Particle Motion Along a Straight Line

[jdawg]

Homework Statement

At time t=0, a particle is located at the point (1,2,3). It travels in a straight line to the point (4,1,4), has speed 2 at (1,2,3) and constant acceleration 3i-j+k. Find an equation for the position vector r(t) of the particle at time t.

Homework Equations

The Attempt at a Solution

So I'm not exactly sure what to do with this information. I was thinking maybe integrate the acceleration vector to get the velocity vector, and the integrate that to get the position. But if it were that simple, then why would they give me all that other information? I'm very confused by this problem, please give me a hint on how to start!

 

[LCKurtz]

Homework Statement

At time t=0, a particle is located at the point (1,2,3). It travels in a straight line to the point (4,1,4), has speed 2 at (1,2,3) and constant acceleration 3i-j+k. Find an equation for the position vector r(t) of the particle at time t.

Homework Equations

The Attempt at a Solution

So I'm not exactly sure what to do with this information. I was thinking maybe integrate the acceleration vector to get the velocity vector, and the integrate that to get the position. But if it were that simple, then why would they give me all that other information? I'm very confused by this problem, please give me a hint on how to start!

You have the right idea. You start by integrating the acceleration vector, after you figure out its length and direction to start. Remember you get vector constants of integration each time you integrate, so you will need the extra info. Try it and show us what you get.

 

[jdawg]

This is what I got for the integration:
v(t)=(3t)I-(t)j+(t)k
r(t)=(\frac{2}{3}t²)I-(\frac{t²}{2})j+(\frac{t²}{2})k

acceleration magnitude: \sqrt{11}

How do you find the direction of a vector? Is it just \frac{1}{magnitude}*the vector?
Or am I looking for an angle? Sorry, I'm a little fuzzy on my vectors.

 

[LCKurtz]

This is what I got for the integration:
v(t)=(3t)i-(t)j+(t)k

You need to add the constant vector of integration $\vec v_0$. Figure out its components from the given before integrating again.

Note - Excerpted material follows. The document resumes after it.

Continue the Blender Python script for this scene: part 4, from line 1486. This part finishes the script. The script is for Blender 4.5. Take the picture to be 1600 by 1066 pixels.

r(t)=(\frac{2}{3}t²)I-(\frac{t²}{2})j+(\frac{t²}{2})k

acceleration magnitude: \sqrt{11}

How do you find the direction of a vector? Is it just \frac{1}{magnitude}*the vector?
Or am I looking for an angle? Sorry, I'm a little fuzzy on my vectors.

Don't mix tex with sup icons. You can write the whole expression in tex like this:
\frac{2}{3}t^2i-(\frac{t^2}{2})j+(\frac{t^2}{2})k.

Quote this to see how to do it. We will get to that after you get the velocity right.